The Best Paranormal Crime Stories Ever Told (2010) edited by Martin H. Greenberg & John Helfers

I wouldn't say the best necessarily, but it's not a bad selection of stories. And the fact that I got to read it for free probably helped.

"Appetite for Murder" is Simon R. Green story that does not feature John Taylor or Eddie Drood, but is set in Nightside. If you have never read a Nightside story, this would actually be a decent introduction to the place. If you enjoyed this story, I'd recommended the Nightside books. If you have read the Nightside series, one twist won't be much of a surprise, but the other… Sam Warren has been a Detective in the Nightside for a long long time. He's worked for the Authorities, and finds killers who manage to step out of line even in a place where murder is cheap and easy and all but expected on every corner.

Patricia Briggs‘ story, "Star of David" is set in the same world as her Mercy Thompson series, but as with Simon R Green's story, does not feature the main characters from that series, and again, works as a very good introduction to her world. Stella helps place kids in foster homes, and when it's reported that one boy she's placed has attacked his foster parents, she thinks something is wrong, and turns to someone she said she wouldn't call, to help he resolve the problem.

"Grave-Robbed" is one of P.N. Elrod‘s Jack Fleming story, but like other Fleming stories, does not require a knowledge of previous books, and (as with the previous two stories) is a good introduction to that world. A (very) young woman comes looking for Escott, but gets Jack. Because she needs immediate help, she decides to accept Jack's assistance. Her sister has fallen prey to a medium who is taking her for everything she's got, and it looks like he wants to marry the wealthy window. Jack's client wants this scum exposed before her sister ends up even worse off.

I've read several other of Mike Resnick's Harry the Book stories, and was disappointed that I couldn't find any others. Apparently Harry only lives in short stories, like "Occupational Hazard." Harry is a bookie, and when one of his client puts in a hex that goes over Harry's hex protection, Harry is in deep trouble.

I love Nina Kirki Hoffman‘s stories, so stumbling across on is always a pleasure. Terry is a witch, and although she practices some black magic, she still lives with her mother (although she is forbidden to practice in the house). She sells spells and makes plenty of money, but just doesn't want live alone, and aside from her magic practice, she gets along fine with her mother. As with all her stories, I love the various twists.

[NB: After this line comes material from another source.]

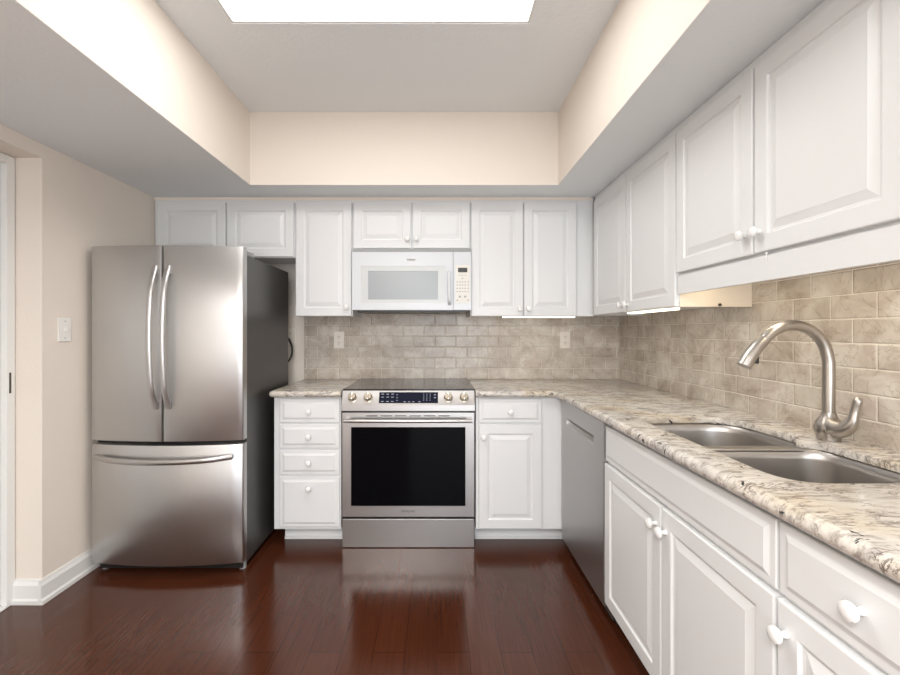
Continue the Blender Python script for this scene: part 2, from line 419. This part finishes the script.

"Doppelgangster" is similar to (but not the same as) Laura Resnick‘s book Doppelgangster, and I think I prefer the story without Esther (the main character in the book).

Max Allen Collins' story, "The Night of their Lives" was one that surprised me into liking it. It's set during a great Depression, and a cop goes undercover into a shantytown to see if he can find out who has killed 11 of the down-down-on-their luck. I really liked this story, for a variety of reasons.

Norman Partridge's "Road Dogs" was an odd story, but one that I enjoyed once I got into it. Glen Barlow comes into town when he learns that his sister has died. Glen believe that her boyfriend is behind the murder, and there is no convincing him otherwise.

Kelly Armstrong‘s story "Staked" has the same characters as her story "Bitten" but like most of the other stories in this anthology, is accessible without having read any other of her stories. It's not a bad story, but it wasn't my favorite.

Kristine Kathryn Rusch‘s story "Corpse Vision" was one of the darker stories. Joe is slowly drinking himself to death in Paris, while working for a newspaper instead of writing his novel like he wanted to. This story takes awhile to get going, but it is quite good once I got into it. I suppose the problem with anthologies is that when a story has a very different tone from from the one before it, it takes a bit to settle down and figure what's going on.

I only actively disliked one story, "Ninja Rats on Harleys" which was just a whole bunch of WTF and was the one story in the collection that felt like a chapter out of an existing book rather than a whole and complete story.

There were a couple other stories in the collection, but I didn't love or hate them, so all in all, this was a pretty strong collection.